Jesus, here in America and that kind of nonsense is acceptable? Guess I better grow up, but that’s pretty much what my old daddy called ‘beating the little guy to death with litigation.
“The typical SLAPP plaintiff does not normally expect to win the lawsuit. The plaintiff's goals are accomplished if the defendant succumbs to fear, intimidation, mounting legal costs or simple exhaustion and abandons the criticism. A SLAPP may also intimidate others from participating in the debate. A SLAPP is often preceded by a legal threat. The difficulty is that plaintiffs do not present themselves to the Court admitting that their intent is to censor, intimidate or silence their critics. Hence, the difficulty in drafting SLAPP legislation, and in applying it, is to craft an approach which affords an early termination to invalid abusive suits, without denying a legitimate day in court to valid good faith claims.”
All beautifully laid out in non-judgmental language, clouding what is clear, sifting flour into the broth. Crafting an approach, don’t you love it? Crafting takes teams and years and lots of dough, so it’s that last line that’s the core of the Wikipedia text. How do we deter abusive lawsuits and still support valid good faith claims? So far, crafting hasn’t slowed the money crowd from using law for opposing purposes--burying their critics in an avalanche of legal costs. Are you really willing to go broke fighting Big Oil on the Keystone XL Pipeline or fear of fracking (FOF, my personal acronym) in your back yard?
Which delivers us to my point and, I know, it’s taken almost 500 words to do that.
SLAPP legislation may not hit your personal pocketbook, but it deters others from risking their nest-egg and reputation on your behalf. If you’re like me, you may feel strongly for or against some environmental or health issue, but you’re not bloody likely to be out there in the rain and cold, fighting for what’s right as you see it.
That puts American justice and the rule of law very much on the line.
Recognizing that, twenty-eight states (and the District of Columbia) have enacted anti-SLAPP legislation. By God the states may step in and finally save us when our United States Congress can’t find their ass with both hands. But that leaves twenty-two where these lawsuits can be brought and Big Money has the deep pockets to ‘shop’ their lawsuit to a favorable venue. Unfortunately, the suit doesn’t have to be brought in the state where you reside or even where the complaint exists. So a common strategy is ‘forum shopping,’ where the big guys hunt down courts and judges and juries to their liking.

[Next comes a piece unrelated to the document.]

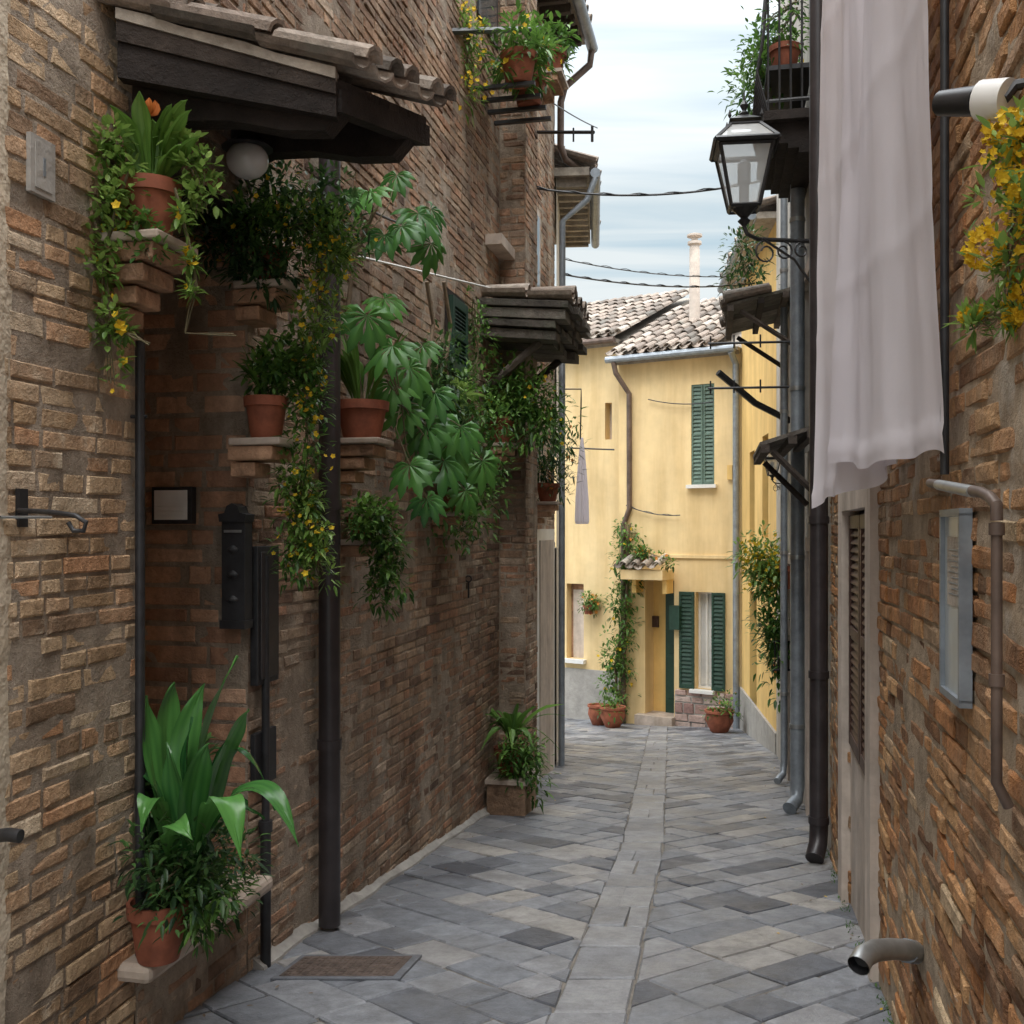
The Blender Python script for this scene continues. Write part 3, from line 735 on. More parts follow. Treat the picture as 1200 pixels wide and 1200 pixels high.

It’s a stacked-deck, both expense and justice wise. As they say, “money talks, but it don’t sing and dance.” That part in the musical is played by another Mo-Town robed bunch, the Supremes.
But we have fifty other Supreme Courts in the states. New York Supreme Court Judge Nicholas Colabella said, "Short of a gun to the head, a greater threat to First Amendment expression than SLAPPs can scarcely be imagined." New York is among the states with anti-SLAPP legislation. Come to think of it, the only greater gun to our head I can think of is the machine gun the Supreme Court gave corporations to express free speech with a megaphone.
But, what the hell, succumbing to fear, intimidation, mounting legal costs or simple exhaustion is the new American way.